I’ve been ruminating since Sunday over whether I should say anything here about the memorial service I did for my friend’s stepmother. As soon as I left the Bear Creek Lodge where it was held, I began mulling over how I should word this post to seem, well, modest. But I’m not modest, my friends. I’m the biggest egomaniac I know. I had been hoping to hide that fact. But now I’ve come to terms with my overweening pride and have decided to just tell you about it.
It was, in a word, wonderful. Yes, it was a memorial for a deceased person, but the whole spirit was so warm and friendly and celebratory that it felt almost like a wedding celebration. Okay, maybe not a wedding, but a very nice birthday party.
First of all, it wasn’t in a church or a funeral home. It was at a well appointed ski lodge, in one of their ballrooms. It didn’t look like a ballroom though, it looked more like, well, a big room in a nice ski lodge. It was set up as if for a wedding reception with seating for about 200 people. I think 150+ actually showed up. When I first entered the room I was dumbfounded by the size… I hadn’t expected that kind of crowd. This woman was much loved.
The hosts (the deceased’s husband and his two sons) planned the afternoon perfectly. Guests arrived leisurely over the course of an hour. Then there was the memorial service, which lasted about 45 minutes. After that, lunch was served.
The service began with some words of introduction and an opening prayer, all of which I typed out. No extemporaneous prayers on this occasion. Then came Ave Maria, sung a cappella by a female vocalist who did an excellent job. It was not an operatic performance by any stretch, but it was quite lovely.
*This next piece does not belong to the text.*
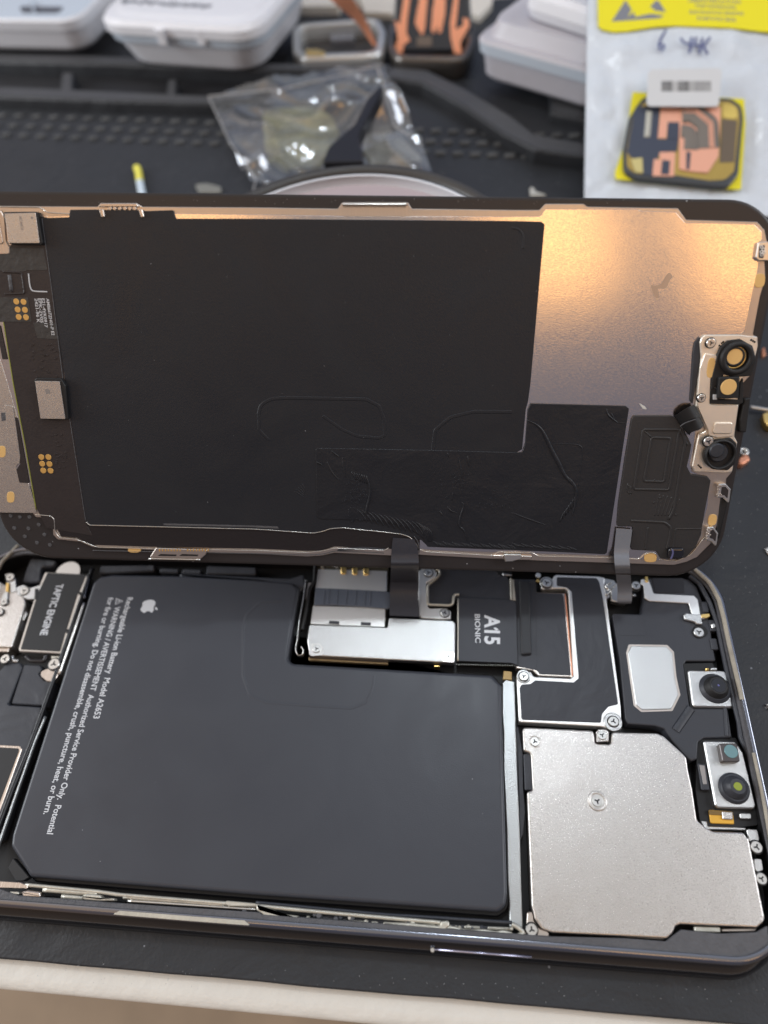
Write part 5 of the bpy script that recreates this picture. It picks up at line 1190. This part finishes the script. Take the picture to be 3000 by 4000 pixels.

I actually preferred it to most performances I’ve heard in the past.
Then came my reflection. I spent a lot of time mulling over the memories shared with me by family members, especially her husband, and even more time getting every phrase to fit the personality of the deceased. I was moderately pleased with it when I finished writing, and contrary to most of the stuff I write, grew more pleased with each successive reading. So it should come as now suprise that…
About three sentences in, my microphone bricked. I turned up my own volume and proceeded sans amplification as if nothing happened, though inside I was screaming, “Would somebody please fix this flippin’ thing? NOW!?” Eventually the banquet manager arrived with a new mic, and just in time as the key refrain “Greater love has no one than this,” which was repeated three times during the reflection, was fast approaching.
When I finished, there was not a dry eye in the place, including mine.
Other friends and family shared after that, beginning with Doug, who on his way to the mic stood directly in front of me and said, “Thanks for embarrassing me,” which is what he says at work every time I get back from the street before he does. Though Doug has insisted that his words were heartfelt but not very eloquent, I thought they were at least equal to what I had shared. If he were to read this post he would think I was lying, but I’m not. I felt as if I knew his stepmom a bit better after he spoke. And him as well.
A few people shared, following which the same singer offered an a cappella performance of Amazing Grace, which was even better than her Ave Maria. She sang with a slight blues edge, which I thought was a perfect choice for the occasion. I wanted to applaud after she finished, and I think some others did too.
During the luncheon (in the same room) that followed, lots of people came over to thank me for capturing the spirit and personality of the deceased so well. The comments of one man in particular let me know that my mission for the day was accomplished. After thanking me and talking about his own flirtations with becoming a minister of some sort, he asked, “So you must have known Dusty pretty well. I’m surprised we’ve never met before.”
I felt my face get hot. I had been outed. I stammered, “Well, um, actually, I never met her.”
“But… How… How did you know all those things? You NEVER met her? How could you have… I don’t…”
“Well, I met with her husband and stepsons and we spent a lot of time talking about the essence of her personality and some of the defining moments of her life. Doug and I traded a few emails and had a few in-person conversations about her. The gave me a tour of their house and even took me out to dinner at their favorite restaurant. And, you know, I’m a writer. But most importantly, I prayed really hard.”
Since then I’ve lost count of the number of times that Doug has told me how awesome the service was. And it was. I’m grateful to God for the opportunity to help bring some people, most importantly Dusty’s husband and sons, a few steps further along in their journey through grief. I felt on Sunday like I was doing exactly what I was made to do.